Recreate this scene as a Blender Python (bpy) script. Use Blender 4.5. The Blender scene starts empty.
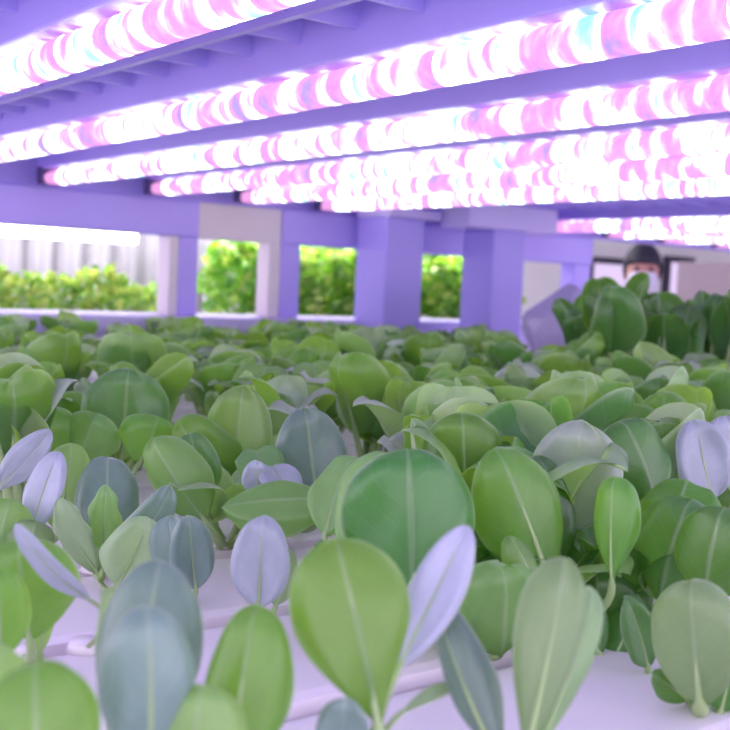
import bpy, bmesh, math, random
from mathutils import Vector, Matrix
R_ = random.Random(11)
SC = bpy.context.scene
COL = SC.collection
PI = math.pi

# ------------------------------------------------------------------ camera
FPX = 1100.0
YAW, PITCH, ROLL = math.radians(38), math.atan(80 / FPX), math.radians(2.58)
CAMZ = 0.28                     # camera height above the planting channels (z = 0)
F0 = Vector((math.sin(YAW), math.cos(YAW), 0)); R0 = Vector((math.cos(YAW), -math.sin(YAW), 0)); ZU = Vector((0, 0, 1))
FW = F0 * math.cos(PITCH) - ZU * math.sin(PITCH); U0 = ZU * math.cos(PITCH) + F0 * math.sin(PITCH)
RT = R0 * math.cos(ROLL) + U0 * math.sin(ROLL); UP = U0 * math.cos(ROLL) - R0 * math.sin(ROLL)
CAM = Vector((0, 0, CAMZ))
def at(px, py, d):              # world point seen at a pixel, at depth d in metres
    return CAM + (FW + RT * ((px - 365) / FPX) - UP * ((py - 365) / FPX)) * d
def proj(p):
    v = Vector(p) - CAM; k = v.dot(FW)
    return 365 + FPX * v.dot(RT) / k, 365 - FPX * v.dot(UP) / k, k
cd = bpy.data.cameras.new('camera'); cam = bpy.data.objects.new('camera', cd); COL.objects.link(cam)
m = Matrix((RT, UP, -FW)).transposed().to_4x4(); m.translation = CAM
cam.matrix_world = m
cd.sensor_width = 36; cd.lens = 36 * FPX / 730; cd.clip_start = 0.02; cd.clip_end = 60
cd.dof.use_dof = True; cd.dof.focus_distance = 1.05; cd.dof.aperture_fstop = 8.0
SC.camera = cam

# ------------------------------------------------------------------ materials
def mat(name, base, rough=.5, **kw):
    m = bpy.data.materials.new(name); m.use_nodes = True
    b = m.node_tree.nodes['Principled BSDF']
    b.inputs['Base Color'].default_value = (*base, 1); b.inputs['Roughness'].default_value = rough
    for k, v in kw.items():
        b.inputs[k.replace('_', ' ')].default_value = v
    return m
def noisy(m, base, amt=.08, scale=6.0, bump=0.0):
    nt = m.node_tree; N = nt.nodes; b = N['Principled BSDF']
    tc = N.new('ShaderNodeTexCoord'); no = N.new('ShaderNodeTexNoise'); no.inputs['Scale'].default_value = scale; no.inputs['Detail'].default_value = 5
    nt.links.new(tc.outputs['Object'], no.inputs['Vector'])
    mx = N.new('ShaderNodeMix'); mx.data_type = 'RGBA'
    mx.inputs['A'].default_value = (*[c * (1 - amt) for c in base], 1); mx.inputs['B'].default_value = (*[min(1, c * (1 + amt)) for c in base], 1)
    nt.links.new(no.outputs['Fac'], mx.inputs['Factor']); nt.links.new(mx.outputs['Result'], b.inputs['Base Color'])
    if bump:
        bp = N.new('ShaderNodeBump'); bp.inputs['Strength'].default_value = bump; bp.inputs['Distance'].default_value = .01
        nt.links.new(no.outputs['Fac'], bp.inputs['Height']); nt.links.new(bp.outputs['Normal'], b.inputs['Normal'])
    return m
VIOLET_TINT = (.49, .39, .93)  # violet lamp light on white steel, put into the rack colours
M = {}
M['lavender'] = noisy(mat('violet_lit_frame', VIOLET_TINT, .45), VIOLET_TINT, .06, 5)
M['lavender_pale'] = noisy(mat('pale_violet_lit_frame', (.64, .55, .92), .45), (.64, .55, .92), .06, 5)
M['tray'] = noisy(mat('overhead_tray_plastic', (.47, .385, .90), .5), (.47, .385, .90), .08, 8)  # tray colour carries the same violet light
M['lavender_deep'] = noisy(mat('deep_violet_lit_frame', (.40, .32, .86), .4), (.40, .32, .86), .06, 5)
M['plate_daylit_side'] = noisy(mat('cream_plate_daylit_side', (.78, .70, .72), .5), (.78, .70, .72), .05, 8)  # cream plate; on the post sides it stands for daylight
M['channel'] = noisy(mat('white_channel_plastic', (.96, .88, .93), .35), (.96, .88, .93), .04, 14, .05)
M['wall'] = noisy(mat('white_wall_paint', (.82, .80, .82), .7), (.82, .80, .82), .05, 2)
M['floor'] = noisy(mat('grey_floor_coating', (.42, .41, .45), .45), (.42, .41, .45), .12, 3)
M['ceiling'] = mat('ceiling_paint', (.7, .7, .72), .8)
M['dark'] = mat('dark_frame', (.035, .03, .06), .5)
M['bracket'] = mat('dark_violet_plastic', (.09, .07, .2), .5)
M['shelf'] = mat('white_shelf', (.82, .78, .86), .5)
M['beige'] = noisy(mat('beige_brown_laminate', (.36, .28, .33), .6), (.36, .28, .33), .08, 3)
M['hair'] = mat('dark_hair', (.02, .018, .035), .6)
M['skin'] = mat('skin', (.52, .24, .2), .5)
M['mask'] = mat('white_mask_cloth', (.72, .68, .8), .8)
M['coat'] = mat('white_coat_cloth', (.75, .72, .8), .8)
M['trousers'] = mat('dark_trouser_cloth', (.06, .06, .1), .8)
M['bag'] = noisy(mat('pale_lilac_bag_plastic', (.52, .45, .72), .4), (.52, .45, .72), .12, 10, .2)
M['grey_strip'] = noisy(mat('grey_white_strip', (.62, .60, .63), .5), (.62, .60, .63), .2, 4)

def emis(name, col, st):
    m = bpy.data.materials.new(name); m.use_nodes = True; N = m.node_tree.nodes; N.clear()
    e = N.new('ShaderNodeEmission'); e.inputs['Color'].default_value = (*col, 1); e.inputs['Strength'].default_value = st
    o = N.new('ShaderNodeOutputMaterial'); m.node_tree.links.new(e.outputs[0], o.inputs['Surface'])
    return m
M['white_glow'] = emis('white_lamp', (1, .97, 1), 4.0)
M['window_glow'] = emis('lit_window', (.78, .62, .95), .33)
M['cap_glow'] = emis('pink_lamp_end', (.30, .13, .28), 1.0)

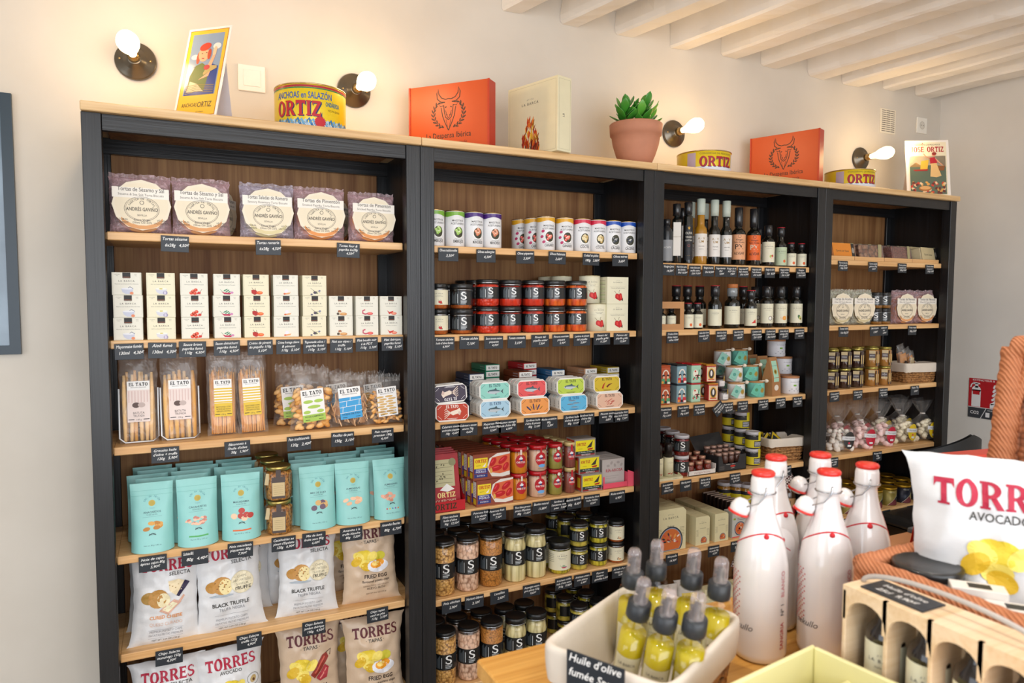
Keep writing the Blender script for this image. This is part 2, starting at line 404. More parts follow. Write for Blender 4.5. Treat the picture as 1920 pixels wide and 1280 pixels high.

TASK REQUIREMENTS =>
Transcribe all of the records above character for character. Exclude the pictures.

THE SOLUTION =>
Recreate this scene as a Blender Python (bpy) script. Use Blender 4.5. The Blender scene starts empty.
import bpy, bmesh, math, random
from mathutils import Vector, Matrix
R_ = random.Random(11)
SC = bpy.context.scene
COL = SC.collection
PI = math.pi

# ------------------------------------------------------------------ camera
FPX = 1100.0
YAW, PITCH, ROLL = math.radians(38), math.atan(80 / FPX), math.radians(2.58)
CAMZ = 0.28                     # camera height above the planting channels (z = 0)
F0 = Vector((math.sin(YAW), math.cos(YAW), 0)); R0 = Vector((math.cos(YAW), -math.sin(YAW), 0)); ZU = Vector((0, 0, 1))
FW = F0 * math.cos(PITCH) - ZU * math.sin(PITCH); U0 = ZU * math.cos(PITCH) + F0 * math.sin(PITCH)
RT = R0 * math.cos(ROLL) + U0 * math.sin(ROLL); UP = U0 * math.cos(ROLL) - R0 * math.sin(ROLL)
CAM = Vector((0, 0, CAMZ))
def at(px, py, d):              # world point seen at a pixel, at depth d in metres
    return CAM + (FW + RT * ((px - 365) / FPX) - UP * ((py - 365) / FPX)) * d
def proj(p):
    v = Vector(p) - CAM; k = v.dot(FW)
    return 365 + FPX * v.dot(RT) / k, 365 - FPX * v.dot(UP) / k, k
cd = bpy.data.cameras.new('camera'); cam = bpy.data.objects.new('camera', cd); COL.objects.link(cam)
m = Matrix((RT, UP, -FW)).transposed().to_4x4(); m.translation = CAM
cam.matrix_world = m
cd.sensor_width = 36; cd.lens = 36 * FPX / 730; cd.clip_start = 0.02; cd.clip_end = 60
cd.dof.use_dof = True; cd.dof.focus_distance = 1.05; cd.dof.aperture_fstop = 8.0
SC.camera = cam

# ------------------------------------------------------------------ materials
def mat(name, base, rough=.5, **kw):
    m = bpy.data.materials.new(name); m.use_nodes = True
    b = m.node_tree.nodes['Principled BSDF']
    b.inputs['Base Color'].default_value = (*base, 1); b.inputs['Roughness'].default_value = rough
    for k, v in kw.items():
        b.inputs[k.replace('_', ' ')].default_value = v
    return m
def noisy(m, base, amt=.08, scale=6.0, bump=0.0):
    nt = m.node_tree; N = nt.nodes; b = N['Principled BSDF']
    tc = N.new('ShaderNodeTexCoord'); no = N.new('ShaderNodeTexNoise'); no.inputs['Scale'].default_value = scale; no.inputs['Detail'].default_value = 5
    nt.links.new(tc.outputs['Object'], no.inputs['Vector'])
    mx = N.new('ShaderNodeMix'); mx.data_type = 'RGBA'
    mx.inputs['A'].default_value = (*[c * (1 - amt) for c in base], 1); mx.inputs['B'].default_value = (*[min(1, c * (1 + amt)) for c in base], 1)
    nt.links.new(no.outputs['Fac'], mx.inputs['Factor']); nt.links.new(mx.outputs['Result'], b.inputs['Base Color'])
    if bump:
        bp = N.new('ShaderNodeBump'); bp.inputs['Strength'].default_value = bump; bp.inputs['Distance'].default_value = .01
        nt.links.new(no.outputs['Fac'], bp.inputs['Height']); nt.links.new(bp.outputs['Normal'], b.inputs['Normal'])
    return m
VIOLET_TINT = (.49, .39, .93)  # violet lamp light on white steel, put into the rack colours
M = {}
M['lavender'] = noisy(mat('violet_lit_frame', VIOLET_TINT, .45), VIOLET_TINT, .06, 5)
M['lavender_pale'] = noisy(mat('pale_violet_lit_frame', (.64, .55, .92), .45), (.64, .55, .92), .06, 5)
M['tray'] = noisy(mat('overhead_tray_plastic', (.47, .385, .90), .5), (.47, .385, .90), .08, 8)  # tray colour carries the same violet light
M['lavender_deep'] = noisy(mat('deep_violet_lit_frame', (.40, .32, .86), .4), (.40, .32, .86), .06, 5)
M['plate_daylit_side'] = noisy(mat('cream_plate_daylit_side', (.78, .70, .72), .5), (.78, .70, .72), .05, 8)  # cream plate; on the post sides it stands for daylight
M['channel'] = noisy(mat('white_channel_plastic', (.96, .88, .93), .35), (.96, .88, .93), .04, 14, .05)
M['wall'] = noisy(mat('white_wall_paint', (.82, .80, .82), .7), (.82, .80, .82), .05, 2)
M['floor'] = noisy(mat('grey_floor_coating', (.42, .41, .45), .45), (.42, .41, .45), .12, 3)
M['ceiling'] = mat('ceiling_paint', (.7, .7, .72), .8)
M['dark'] = mat('dark_frame', (.035, .03, .06), .5)
M['bracket'] = mat('dark_violet_plastic', (.09, .07, .2), .5)
M['shelf'] = mat('white_shelf', (.82, .78, .86), .5)
M['beige'] = noisy(mat('beige_brown_laminate', (.36, .28, .33), .6), (.36, .28, .33), .08, 3)
M['hair'] = mat('dark_hair', (.02, .018, .035), .6)
M['skin'] = mat('skin', (.52, .24, .2), .5)
M['mask'] = mat('white_mask_cloth', (.72, .68, .8), .8)
M['coat'] = mat('white_coat_cloth', (.75, .72, .8), .8)
M['trousers'] = mat('dark_trouser_cloth', (.06, .06, .1), .8)
M['bag'] = noisy(mat('pale_lilac_bag_plastic', (.52, .45, .72), .4), (.52, .45, .72), .12, 10, .2)
M['grey_strip'] = noisy(mat('grey_white_strip', (.62, .60, .63), .5), (.62, .60, .63), .2, 4)

def emis(name, col, st):
    m = bpy.data.materials.new(name); m.use_nodes = True; N = m.node_tree.nodes; N.clear()
    e = N.new('ShaderNodeEmission'); e.inputs['Color'].default_value = (*col, 1); e.inputs['Strength'].default_value = st
    o = N.new('ShaderNodeOutputMaterial'); m.node_tree.links.new(e.outputs[0], o.inputs['Surface'])
    return m
M['white_glow'] = emis('white_lamp', (1, .97, 1), 4.0)
M['window_glow'] = emis('lit_window', (.78, .62, .95), .33)
M['cap_glow'] = emis('pink_lamp_end', (.30, .13, .28), 1.0)

Keep writing the Blender script for this image. This is part 2, starting at line 404. More parts follow. Write for Blender 4.5. Treat the picture as 1920 pixels wide and 1280 pixels high.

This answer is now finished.